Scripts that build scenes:
+++

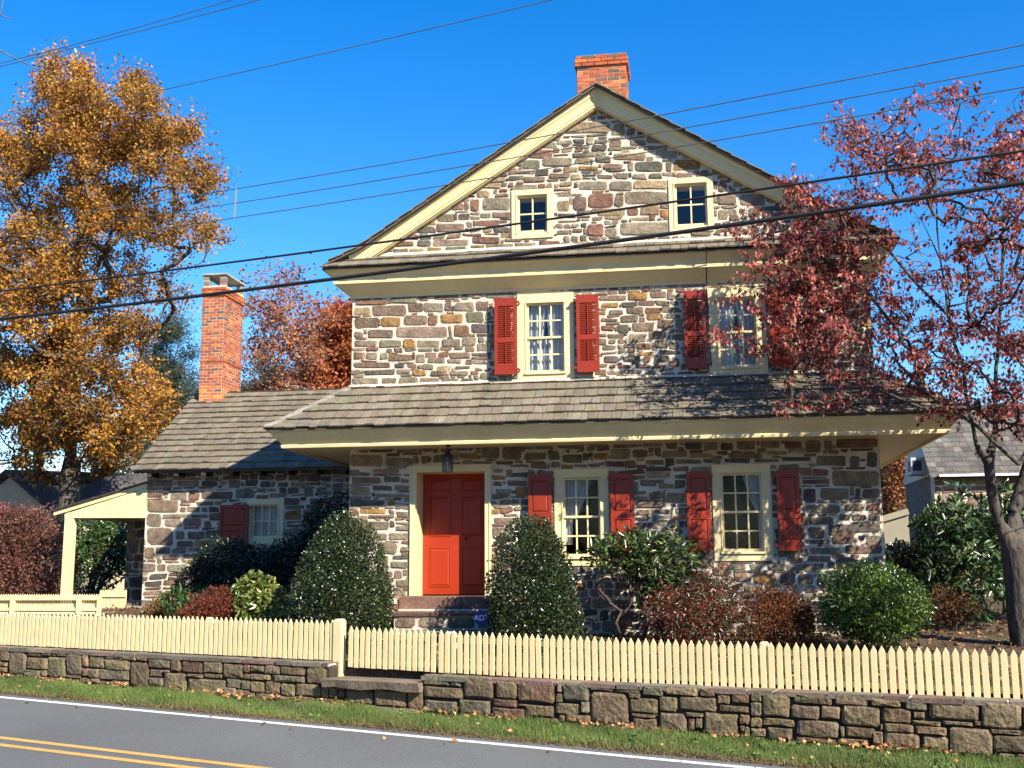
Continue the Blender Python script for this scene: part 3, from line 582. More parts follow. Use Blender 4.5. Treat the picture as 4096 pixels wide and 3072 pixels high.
for xa, xb in ((.10, .42), (.58, .90)):
    for za, zb in ((.06, .385), (.475, .81), (.85, .96)): pane3(xa, xb, za, zb).build('panel', M_door, do)
kn = MB(); kx = dx0+dw*.655; kz = dz0+dh*.46
kn.tube([(kx, DY, kz), (kx, DY-.04, kz), (kx, DY-.055, kz), (kx, DY-.075, kz)], [.012, .012, .028, .015], 8); kn.build('door_knob', M_iron, do)
bw = MB(); bw.box(dx0-.1, dx1+.1, DY+.05, DY+.07, 1.0, dz1+.1); bw.build('door_backing', M_dark, house)
# ---- steps
random.seed(17)
def slab(x0, x1, y0, y1, z0, z1, name, col, par, m=M_flag):
    n = 7; T = []; B = []
    xs = np.linspace(x0, x1, n)
    fr = [(x, y0+random.uniform(-.012, .012)) for x in xs]
    s = MB()
    for i in range(n-1):
        a, b = fr[i], fr[i+1]; t0 = random.uniform(-.006, .006)
        s.hexa([(a[0], a[1]+.01, z0), (b[0], b[1]+.01, z0), (b[0], y1, z0), (a[0], y1, z0), (a[0], a[1], z1-.015), (b[0], b[1], z1-.015), (b[0], y1, z1), (a[0], y1, z1)], col)
        s.add([(a[0], a[1], z1-.015), (b[0], b[1], z1-.015), (b[0], b[1]+.03, z1), (a[0], a[1]+.03, z1)], [(0, 1, 2, 3)], col)
    return s.build(name, m, par)
steps = empty('door_steps', (1.8, -.5, .7), label='low reddish stone steps leading up to the red front door', cat='steps')
slab(1.0, 2.85, -.36, -.005, 1.24, 1.445, 'step', (.17, .095, .07), steps)
slab(.93, 2.9, -.80, -.345, 1.145, 1.205, 'step', (.115, .068, .052), steps)
MB().box(.99, 2.84, -.368, -.33, 1.206, 1.238).build('joint', M_mortar, steps)
rb = MB(); rb.box(1.02, 2.85, -.74, -.3, .5, 1.15); rbo = rb.build('riser', M_mortar, steps)
slab(.86, 3.0, -1.2, -.72, .84, .93, 'step', (.20, .17, .12), steps)
for a, b, c0, d0 in ((1.04, 1.38, .95, 1.13), (1.43, 1.85, .95, 1.13), (1.9, 2.35, .95, 1.13), (2.4, 2.8, .95, 1.13)):
    m_ = MB(); stone_mesh(outline([(a, c0), (b, c0), (b, d0), (a, d0)], .005, .2), F3(-.74), .02, pick(PAL), m_); m_.build('stone', M_stone, rbo)
bw_ = MB(); bw_.box(.55, .99, -.32, -.002, .6, 1.40); bo = bw_.build('side_block', M_mortar, steps)
for P in rubble(.57, .98, .62, 1.38, seed=91, rows=(.1, .17), aspect=(.9, 1.8)):
    m_ = MB(); stone_mesh(P, F3(-.32), .02, pick(PAL), m_); m_.build('stone', M_stone, bo)

# ---- chimneys
BR = [((.34, .085, .035), 5), ((.40, .11, .04), 3), ((.27, .07, .035), 3), ((.46, .15, .045), 1.5), ((.17, .085, .06), 1)]
def chimney(x0, x1, y0, y1, z0, z1, name, mort, corb=((2, .03), ), bh=.074, bl=.235, w_=1., band=None, lowcol=None, tcol=1.):
    ch = MB().box(x0+.005, x1-.005, y0+.005, y1-.005, z0, z1).build(name, mort, house); z = z0; k = 0; n = int((z1-z0)/bh)
    for k in range(n):
        z = z0+k*bh; e = 0
        fromtop = n-1-k
        for cn, ce in corb:
            if fromtop < cn: e = ce
        if band and abs(k-band) < 1: e = .015
        X0, X1, Y0, Y1 = x0-e, x1+e, y0-e, y1+e; g = .015
        for side in range(4):
            L_ = (X1-X0) if side in (0, 2) else (Y1-Y0); nb = max(1, round(L_/bl)); b_ = L_/nb; off = (k % 2)*.5; i = -off
            while i < nb:
                a = max(0, i)*b_; b2 = min(nb, i+1)*b_; i += 1
                if b2-a < .03: continue
                a += g/2; b2 -= g/2; c = pick(BR, .12); dz = random.uniform(-.001, .001); pr = random.uniform(-.001, .004)
                if lowcol and k < n*.28: c = (c[0]*1.3, c[1]*1.45, c[2]*1.1)
                c = tuple(v*tcol for v in c)
                if random.random() < .05: c = (.12, .08, .06)
                m_ = MB(); t = .09; zz = (z+g/2+dz, z+bh-g/2+dz)
                if side == 0: m_.box(X0+a, X0+b2, Y0-pr, Y0+t, *zz, c)
                elif side == 2: m_.box(X0+a, X0+b2, Y1-t, Y1+pr, *zz, c)
                elif side == 1: m_.box(X1-t-.001, X1+pr, Y0+a+.003, Y0+b2-.003, *zz, c)
                else: m_.box(X0-pr, X0+t+.001, Y0+a+.003, Y0+b2-.003, *zz, c)
                piece('brick', (w_ if side == 0 else w_*.8 if side == 1 else .05)*(b2-a)*(1 if z > (9.4 if x0 > 0 else 5.4) else .01), ch, m_, M_brick)
    return ch
random.seed(77)
cyf = .8; a = PY(2307, 300, cyf); b = PY(2505, 300, cyf); zt = PY(2400, 218, cyf)[2]
mc = chimney(a[0], b[0], cyf, cyf+.75, 8.9, zt, 'chimney', M_bmort, corb=((3, .035), (1, .015)), w_=1.1)
MB().box(a[0]-.0, b[0]+.0, cyf+.02, cyf+.73, zt, zt+.012).build('chimney_cap', M_slab, mc)
MB().tube([(PY(2408, 218, cyf+.3)[0], cyf+.3, zt), (PY(2408, 218, cyf+.3)[0], cyf+.3, zt+.2)], .006, 5).build('lightning_rod', M_wire, mc)
wcy = 6.35; a = PY(794, 1600, wcy)[0]; b = PY(884, 1600, wcy)[0]; zt2 = PY(860, 1142, wcy)[2]
yb_ = PX(985, 1150, b)[1]; yb_ = wcy+min(1.15, max(.7, yb_-wcy))
wc = chimney(a, b, wcy, yb_, 5.2, zt2, 'wing_chimney', M_mortar, corb=((3, .03),), w_=.9, lowcol=1, bl=.215, band=22)
pm = MB(); c_ = (.24, .17, .13)
for px in (a+.0, b-.15):
    for py in (wcy+.0, yb_-.15):
        for k in range(5): pm.box(px+.005, px+.145, py+.005, py+.145, zt2+k*.052, zt2+k*.052+.044, pick([(c_, 1), ((.30, .25, .2), 1)])); pm.box(px+.012, px+.138, py+.012, py+.138, zt2+k*.052+.044, zt2+(k+1)*.052, (.5, .45, .36))
pm.build('chimney_pier', M_brick, wc)
MB().box(a-.035, b+.035, wcy-.035, yb_+.035, zt2+.262, zt2+.30).build('chimney_slab', M_slab, wc)
MB().tube([(b+.02, yb_-.12, zt2-.3), (b+.02, yb_-.10, 6.3)], .006, 4).build('lightning_wire', M_wire, wc)
flush('brick', 'brick', 'more_bricks', 300)

# ---- lean-to porch on the wing
py_ = wy-.02
def Q(x, y, Y=py_): return PY(x, y, Y)
L0 = Q(202, 2043); R0 = Q(588, 1926); tb = .03
pr_ = MB()
pr_.hexa([(L0[0], py_-.05, L0[2]-.03), (R0[0], py_-.05, R0[2]-.03), (R0[0], 8.4, R0[2]-.03), (L0[0], 8.4, L0[2]-.03), (L0[0], py_-.05, L0[2]), (R0[0], py_-.05, R0[2]), (R0[0], 8.4, R0[2]), (L0[0], 8.4, L0[2])], (.05, .045, .04)); pr_.build('porch_roof', M_shing, house)
A, B_, C_, D_ = Q(212, 2046), Q(588, 1932), Q(588, 1950), Q(215, 2062)
pf = MB(); pf.hexa([D_, (C_[0], py_, C_[2]-.0), (C_[0], py_+.05, C_[2]), (D_[0], py_+.05, D_[2]), A, B_, (B_[0], py_+.05, B_[2]), (A[0], py_+.05, A[2])])
E1, E2, E3, E4 = Q(257, 2071.5), Q(585, 2071.5), Q(588, 1950), Q(257, 2056)
pf.hexa([(E1[0], py_+.012, E1[2]), (E2[0], py_+.012, E2[2]), (E2[0], py_+.05, E2[2]), (E1[0], py_+.05, E1[2]), (E4[0], py_+.012, E4[2]), (E2[0], py_+.012, E3[2]), (E2[0], py_+.05, E3[2]), (E4[0], py_+.05, E4[2])])
pf.box(E1[0], E1[0]+.1, py_+.05, 8.4, E1[2], E1[2]+.16); pf.build('porch_fascia', M_cream, house)
P0 = Q(259, 2072); P1 = Q(293, 2072); zg_ = 1.0
pp = MB(); pp.box(P0[0], P1[0], py_+.0, py_+.15, zg_, E1[2]); pp.box(P0[0]-.02, P1[0]+.02, py_-.02, py_+.17, zg_, zg_+.1); pp.build('porch_post', M_cream, house)
MB().box(P0[0], P1[0], 8.2, 8.35, zg_, E1[2]).build('porch_post', M_cream, house)
ba = PY(505, 2200, 7.0)[0]
bwm = MB(); bwm.box(ba, wxl+.0005, 7.0, 7.3, .8, 3.8); bwo = bwm.build('porch_back_wall', M_mortar, house)
for P in rubble(ba, wxl, .85, 3.6, seed=19, rows=(.18, .32)):
    m_ = MB(); stone_mesh(P, F3(7.0), .02, pick(PAL), m_); m_.build('stone', M_stone, bwo)
fl2 = MB(); fl2.box(L0[0]+.15, wxl, wy-.05, 8.4, .8, 1.12); fl2.build('porch_floor', M_slab, house)

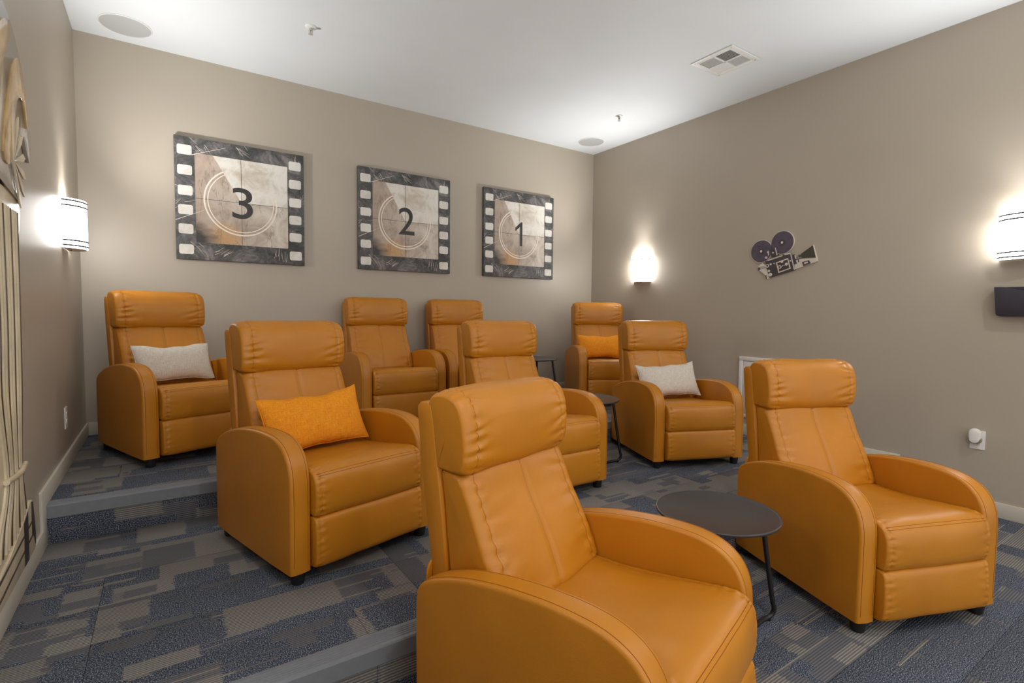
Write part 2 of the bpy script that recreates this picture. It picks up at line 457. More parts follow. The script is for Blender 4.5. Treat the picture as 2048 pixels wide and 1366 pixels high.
ARM = [(.362, .054), (.364, .25), (.364, .40), (.357, .445), (.335, .472), (.28, .500), (.20, .527), (.11, .547), (.02, .560), (-.08, .568),
       (-.17, .568), (-.24, .560), (-.295, .540), (-.335, .508), (-.360, .465), (-.372, .41), (-.374, .33), (-.373, .19), (-.372, .054)]
def arm_mb(x_out, x_in):
    """upholstered arm slab between two x planes, its rims rounded"""
    crv = spline(ARM, 4, False)
    n = len(crv); N = []
    for i in range(n):
        a, b = crv[max(i-1, 0)], crv[min(i+1, n-1)]; d = (b[0]-a[0], b[1]-a[1]); L = math.hypot(*d)
        N.append((d[1]/L, -d[0]/L))
    sgn = -1 if N[n//2][1] < 0 else 1
    R = .012; w = x_in-x_out; dirx = 1 if w > 0 else -1; w = abs(w)
    cols = []
    for k in range(6): a = PI/2*k/5; cols.append((R*(1-math.cos(a)) if 0 else R*(1-math.sin(PI/2-a)) if 0 else R*(1-math.cos(PI/2*k/5)), R*(1-math.sin(PI/2*k/5))))
    cols = [(x, ins) for x, ins in cols] + [(w*.5, -.003)] + [(w-x, ins) for x, ins in cols[::-1]]
    vs = []; fs = []
    for x, ins in cols:
        for i in range(n):
            y = crv[i][0]-sgn*N[i][0]*ins; z = crv[i][1]-sgn*N[i][1]*ins
            if i in (0, n-1): z = .052
            vs.append(Vector((x_out+dirx*x, y, z)))
    m = len(cols)
    for k in range(m-1):
        for i in range(n-1): fs.append((k*n+i, k*n+i+1, (k+1)*n+i+1, (k+1)*n+i))
        fs.append((k*n, (k+1)*n, (k+1)*n+n-1, k*n+n-1))
    # side panels: strips joining the rim to a slightly bulged centre line
    for k in (0, m-1):
        x = cols[k][0]
        mid = []
        for i in range(n):
            y = crv[i][0]*.55; z = .052+(vs[k*n+i].z-.052)*.55
            bul = .004 if k == 0 else -.004
            vs.append(Vector((x_out+dirx*(x-bul), y, z))); mid.append(len(vs)-1)
        for i in range(n-1): fs.append((k*n+i, k*n+i+1, mid[i+1], mid[i]))
        fs.append(tuple(mid))
        fs.append((k*n, mid[0], mid[-1], k*n+n-1))
    seam = []
    for i in range(2, n-1):
        y = crv[i][0]; z = crv[i][1]
        seam.append(Vector((x_out+dirx*.0145, y+sgn*N[i][0]*.0003, z+sgn*N[i][1]*.0003)))
    seam2 = [Vector((x_out+dirx*(w-.0145), p.y, p.z)) for p in seam]
    return MB().add(vs, fs), seam, seam2

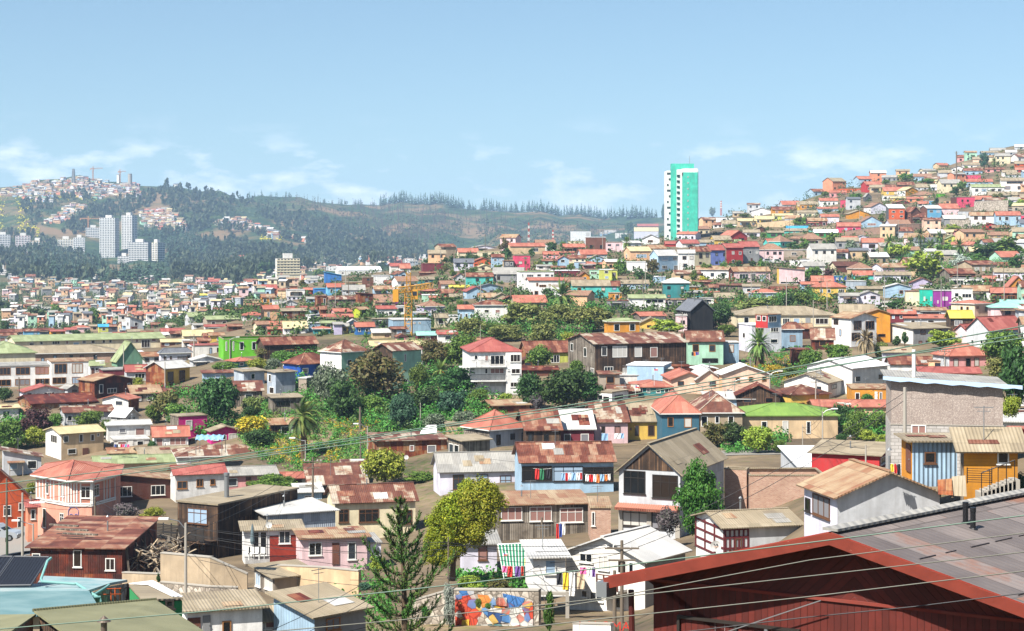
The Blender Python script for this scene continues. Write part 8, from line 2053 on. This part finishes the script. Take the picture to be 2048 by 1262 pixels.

+++

From the first line of the material down to the line containing "m_ = MB(); stone_mesh(P, F3(-.32), .02, pick(PAL), m_);", inclusive, return each line exactly, skipping any picture.

THE RESULT:
Continue the Blender Python script for this scene: part 3, from line 582. More parts follow. Use Blender 4.5. Treat the picture as 4096 pixels wide and 3072 pixels high.
for xa, xb in ((.10, .42), (.58, .90)):
    for za, zb in ((.06, .385), (.475, .81), (.85, .96)): pane3(xa, xb, za, zb).build('panel', M_door, do)
kn = MB(); kx = dx0+dw*.655; kz = dz0+dh*.46
kn.tube([(kx, DY, kz), (kx, DY-.04, kz), (kx, DY-.055, kz), (kx, DY-.075, kz)], [.012, .012, .028, .015], 8); kn.build('door_knob', M_iron, do)
bw = MB(); bw.box(dx0-.1, dx1+.1, DY+.05, DY+.07, 1.0, dz1+.1); bw.build('door_backing', M_dark, house)
# ---- steps
random.seed(17)
def slab(x0, x1, y0, y1, z0, z1, name, col, par, m=M_flag):
    n = 7; T = []; B = []
    xs = np.linspace(x0, x1, n)
    fr = [(x, y0+random.uniform(-.012, .012)) for x in xs]
    s = MB()
    for i in range(n-1):
        a, b = fr[i], fr[i+1]; t0 = random.uniform(-.006, .006)
        s.hexa([(a[0], a[1]+.01, z0), (b[0], b[1]+.01, z0), (b[0], y1, z0), (a[0], y1, z0), (a[0], a[1], z1-.015), (b[0], b[1], z1-.015), (b[0], y1, z1), (a[0], y1, z1)], col)
        s.add([(a[0], a[1], z1-.015), (b[0], b[1], z1-.015), (b[0], b[1]+.03, z1), (a[0], a[1]+.03, z1)], [(0, 1, 2, 3)], col)
    return s.build(name, m, par)
steps = empty('door_steps', (1.8, -.5, .7), label='low reddish stone steps leading up to the red front door', cat='steps')
slab(1.0, 2.85, -.36, -.005, 1.24, 1.445, 'step', (.17, .095, .07), steps)
slab(.93, 2.9, -.80, -.345, 1.145, 1.205, 'step', (.115, .068, .052), steps)
MB().box(.99, 2.84, -.368, -.33, 1.206, 1.238).build('joint', M_mortar, steps)
rb = MB(); rb.box(1.02, 2.85, -.74, -.3, .5, 1.15); rbo = rb.build('riser', M_mortar, steps)
slab(.86, 3.0, -1.2, -.72, .84, .93, 'step', (.20, .17, .12), steps)
for a, b, c0, d0 in ((1.04, 1.38, .95, 1.13), (1.43, 1.85, .95, 1.13), (1.9, 2.35, .95, 1.13), (2.4, 2.8, .95, 1.13)):
    m_ = MB(); stone_mesh(outline([(a, c0), (b, c0), (b, d0), (a, d0)], .005, .2), F3(-.74), .02, pick(PAL), m_); m_.build('stone', M_stone, rbo)
bw_ = MB(); bw_.box(.55, .99, -.32, -.002, .6, 1.40); bo = bw_.build('side_block', M_mortar, steps)
for P in rubble(.57, .98, .62, 1.38, seed=91, rows=(.1, .17), aspect=(.9, 1.8)):
    m_ = MB(); stone_mesh(P, F3(-.32), .02, pick(PAL), m_); m_.build('stone', M_stone, bo)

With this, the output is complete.